Nigerian electricity consumers will from Monday February 1 begin to pay more per unit of power used as new tariff structure already approved by the Nigerian Electricity Regulatory Commission kicks off.
The acting Chairman of the commission , Dr. Anthony Akah, affirmed the date on Thursday when he led top executives of the regulatory agency on a courtesy call on the National Orientation Agency in Abuja. He said the visit was part of the establishment of a coordinated approach to creating public awareness ahead of the February 1 implementation date of the new Multi-Year Tariff Order.
Akah, who said there was no going back on the new tariffs, explained that that the new tariff approved for electricity consumers across will enable the power distribution, generation and transmission companies to acquire needed infrastructure.
According to him, lack of cost-reflective tariffs had hobbled electricity companies from acquiring the necessary infrastructure.
The NERC boss said that with the new tariffs, they would not have any excuse for not delivering on agreements they entered into with the government.
In the new tariff regime, residential customer classification (R2) in Abuja Electricity Distribution Company will no longer pay N702.00 fixed charge every month. Their energy charge will increase by N9.60. Also, residential customers (R2 customers) in Eko and Ikeja electricity distribution areas will no longer pay N750. 00 fixed charges.
They will be getting N10 and N8 increase respectively in their energy charges. Similarly, the burden of N800.00 and N750.00 fixed charges would be lifted off the shoulders of Kaduna and Benin electricity consumers. These consumers will see an increase of N11.05 and N9.26 respectively in their energy charges.
The new tariff is also good news for commercial consumers For example, commercial customers’ classification C2 in Ibadan and Enugu will no longer pay fixed charges of N17, 010. 00 and N22, 141. 00. Their energy charge will increase by N12.08 and N13.35 respectively.”
Akah said new tariff will ensure that the generating, transmission and distribution companies would provide the needed infrastructure for higher generation and supply of electricity to meet the needs of consumers.
He also said under the new MYTO, all premises must be metered and consumers who subscribe to specific metering models must be supplied meters within 60 days after which they would not be disconnected or charged on estimation if a meter was not supplied.
According to the NERC boss, a Power Consumer Assistance Fund has been put in place to cater for the electricity needs of the less-privileged in the country.
Meanwhile, the Organised Labour on Friday cautioned the federal government against implementing the new electricity tariff, to avoid industrial crisis in the country.
The Nigeria Labour Congress (NLC), Trade Union Congress of Nigeria (TUC) and the Electricity Consumer Protection Forum gave the warning at a stakeholders’ meeting in Lagos.
Ayuba Wabba, NLC president, said that labour would mobilse workers and civil society groups to protest and picket all the electricity distribution companies should the federal government implement the tariff as scheduled on February 1.

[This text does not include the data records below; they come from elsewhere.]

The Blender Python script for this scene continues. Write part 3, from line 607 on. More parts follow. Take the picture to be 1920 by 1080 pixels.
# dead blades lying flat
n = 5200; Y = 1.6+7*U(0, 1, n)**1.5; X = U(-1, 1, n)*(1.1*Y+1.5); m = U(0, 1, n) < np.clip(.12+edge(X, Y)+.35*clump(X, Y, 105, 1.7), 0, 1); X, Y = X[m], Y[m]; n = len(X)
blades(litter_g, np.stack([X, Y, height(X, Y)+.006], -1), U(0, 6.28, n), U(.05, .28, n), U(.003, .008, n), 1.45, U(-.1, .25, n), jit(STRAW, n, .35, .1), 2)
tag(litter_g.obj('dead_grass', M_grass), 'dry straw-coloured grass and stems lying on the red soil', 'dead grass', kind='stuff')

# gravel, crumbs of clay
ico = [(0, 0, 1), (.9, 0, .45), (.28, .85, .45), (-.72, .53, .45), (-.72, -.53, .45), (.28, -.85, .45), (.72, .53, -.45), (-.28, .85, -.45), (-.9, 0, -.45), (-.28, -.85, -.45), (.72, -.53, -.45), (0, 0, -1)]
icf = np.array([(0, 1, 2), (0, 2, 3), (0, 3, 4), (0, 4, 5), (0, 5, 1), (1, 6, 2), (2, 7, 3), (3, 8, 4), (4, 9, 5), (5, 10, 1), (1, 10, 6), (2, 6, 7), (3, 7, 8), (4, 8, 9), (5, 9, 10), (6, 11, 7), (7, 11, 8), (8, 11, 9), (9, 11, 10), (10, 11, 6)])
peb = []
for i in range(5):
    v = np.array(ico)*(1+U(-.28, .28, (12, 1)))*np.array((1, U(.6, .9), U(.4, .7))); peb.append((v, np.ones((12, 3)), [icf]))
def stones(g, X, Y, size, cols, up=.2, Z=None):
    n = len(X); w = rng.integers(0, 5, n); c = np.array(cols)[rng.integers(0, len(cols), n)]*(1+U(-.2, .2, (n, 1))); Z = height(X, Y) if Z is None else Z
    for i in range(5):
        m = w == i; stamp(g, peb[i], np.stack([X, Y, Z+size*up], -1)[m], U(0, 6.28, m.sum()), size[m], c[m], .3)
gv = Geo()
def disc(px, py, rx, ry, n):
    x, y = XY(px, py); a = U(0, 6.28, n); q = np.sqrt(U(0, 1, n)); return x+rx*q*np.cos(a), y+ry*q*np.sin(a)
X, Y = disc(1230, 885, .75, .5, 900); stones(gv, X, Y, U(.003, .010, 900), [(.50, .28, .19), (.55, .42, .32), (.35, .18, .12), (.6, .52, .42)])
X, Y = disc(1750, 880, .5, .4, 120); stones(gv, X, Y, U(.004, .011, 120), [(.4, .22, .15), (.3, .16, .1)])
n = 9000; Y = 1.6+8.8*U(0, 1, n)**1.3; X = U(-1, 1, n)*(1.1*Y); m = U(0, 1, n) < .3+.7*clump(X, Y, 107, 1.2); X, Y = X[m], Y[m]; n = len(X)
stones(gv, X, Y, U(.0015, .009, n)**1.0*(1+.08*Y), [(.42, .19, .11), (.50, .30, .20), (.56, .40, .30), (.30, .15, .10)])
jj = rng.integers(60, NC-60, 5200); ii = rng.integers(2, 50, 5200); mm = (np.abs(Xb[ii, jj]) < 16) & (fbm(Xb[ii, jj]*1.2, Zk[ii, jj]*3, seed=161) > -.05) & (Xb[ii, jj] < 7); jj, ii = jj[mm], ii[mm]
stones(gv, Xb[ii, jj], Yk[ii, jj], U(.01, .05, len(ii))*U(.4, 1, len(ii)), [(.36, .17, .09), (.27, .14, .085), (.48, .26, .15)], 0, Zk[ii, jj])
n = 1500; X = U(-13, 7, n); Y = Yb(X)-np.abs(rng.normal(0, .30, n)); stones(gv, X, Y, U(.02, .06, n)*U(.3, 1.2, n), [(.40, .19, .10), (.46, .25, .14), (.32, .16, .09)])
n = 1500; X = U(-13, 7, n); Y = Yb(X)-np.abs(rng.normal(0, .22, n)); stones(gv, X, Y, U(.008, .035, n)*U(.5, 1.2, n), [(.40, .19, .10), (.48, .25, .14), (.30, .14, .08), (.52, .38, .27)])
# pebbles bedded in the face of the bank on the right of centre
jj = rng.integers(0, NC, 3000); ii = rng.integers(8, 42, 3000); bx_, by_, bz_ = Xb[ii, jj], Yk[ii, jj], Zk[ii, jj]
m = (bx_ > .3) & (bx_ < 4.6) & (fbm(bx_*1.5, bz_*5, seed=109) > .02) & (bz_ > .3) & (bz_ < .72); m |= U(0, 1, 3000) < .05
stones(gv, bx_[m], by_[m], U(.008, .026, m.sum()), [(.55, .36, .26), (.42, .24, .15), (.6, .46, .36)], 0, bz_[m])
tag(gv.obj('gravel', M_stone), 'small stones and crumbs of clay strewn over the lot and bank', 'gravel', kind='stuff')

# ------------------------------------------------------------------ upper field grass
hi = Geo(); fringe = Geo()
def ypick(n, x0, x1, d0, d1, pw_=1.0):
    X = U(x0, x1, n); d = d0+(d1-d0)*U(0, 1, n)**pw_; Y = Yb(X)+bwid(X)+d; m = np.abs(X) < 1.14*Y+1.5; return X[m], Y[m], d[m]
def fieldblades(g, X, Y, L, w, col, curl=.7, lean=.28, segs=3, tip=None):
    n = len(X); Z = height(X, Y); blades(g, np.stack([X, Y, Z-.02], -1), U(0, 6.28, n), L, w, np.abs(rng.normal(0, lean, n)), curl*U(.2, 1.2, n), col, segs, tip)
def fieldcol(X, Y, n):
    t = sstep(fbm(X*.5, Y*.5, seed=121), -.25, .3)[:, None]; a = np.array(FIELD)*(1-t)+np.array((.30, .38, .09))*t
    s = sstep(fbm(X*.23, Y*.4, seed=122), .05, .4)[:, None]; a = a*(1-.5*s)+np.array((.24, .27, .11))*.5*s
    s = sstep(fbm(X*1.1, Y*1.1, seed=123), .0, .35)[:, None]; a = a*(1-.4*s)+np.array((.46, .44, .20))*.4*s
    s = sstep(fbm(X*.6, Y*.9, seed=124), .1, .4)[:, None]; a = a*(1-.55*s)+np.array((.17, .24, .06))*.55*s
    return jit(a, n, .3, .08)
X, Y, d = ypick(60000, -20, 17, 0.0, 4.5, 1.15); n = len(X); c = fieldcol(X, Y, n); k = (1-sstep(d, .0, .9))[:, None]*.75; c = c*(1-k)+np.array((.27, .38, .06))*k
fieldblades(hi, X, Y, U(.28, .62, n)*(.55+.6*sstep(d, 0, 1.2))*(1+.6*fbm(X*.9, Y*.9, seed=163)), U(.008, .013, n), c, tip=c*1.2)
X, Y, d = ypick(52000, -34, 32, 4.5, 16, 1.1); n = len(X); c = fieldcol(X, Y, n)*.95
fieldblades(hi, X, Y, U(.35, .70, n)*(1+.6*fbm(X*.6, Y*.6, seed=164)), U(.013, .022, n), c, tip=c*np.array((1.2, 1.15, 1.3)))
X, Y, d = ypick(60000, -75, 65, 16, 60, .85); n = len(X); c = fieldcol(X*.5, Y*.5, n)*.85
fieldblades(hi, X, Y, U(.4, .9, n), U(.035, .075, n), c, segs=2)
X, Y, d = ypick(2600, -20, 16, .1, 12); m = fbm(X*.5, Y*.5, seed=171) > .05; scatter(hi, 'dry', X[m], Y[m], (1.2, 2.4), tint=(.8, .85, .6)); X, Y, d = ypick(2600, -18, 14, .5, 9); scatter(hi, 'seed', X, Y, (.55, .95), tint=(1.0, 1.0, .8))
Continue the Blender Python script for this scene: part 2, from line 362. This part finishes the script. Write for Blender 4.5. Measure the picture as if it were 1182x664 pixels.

According to Wabba, the 40 to 45 per cent increase is exploitative and illegal.
“We reject the tariff increase, based on the fact that due process was not followed according to the law. Organised labour and civil society groups were not consulted,” he said.
“There has also not been a significant improvement in the power supply situation since it was privatised.”
He also said DISCOs had promised to provide pre-paid meters for its consumers within 18 months, but had not met the expectations of the people.
“The DISCOs promised to give Nigerians meters in 18 months, but they failed. This is corruption and it is ripping Nigerians off their money,” he said.
Wabba said the increase in electricity tariff was not right because there was already a court injunction before Muhammed Idris, a justice of the federal high court, Lagos.
According to him, the case is between Toluwani Yemi-Adebiyi, a lawyer, versus the Nigeria Electricity Regulatory Commission (NERC) and others, that there will be no increment until the determination of the substantive suit.
“The increment negates the present biting and prevailing economic situation and will further impoverish the people,” Wabba said.
He urged the government to halt the implementation of the new tariff, as well as audit the DISCOs since they have fully paid the privatisation money.
Also speaking, Bobboi Kaigama, TUC President, urged NERC not to implement the new tariff until there was a substantive improvement in the electricity supply situation.
“If by February 1, the federal government implements the policy, we will shut down all DISCOs.
There should be an increase indicated in service delivery, before the proposed new tariff,” he said.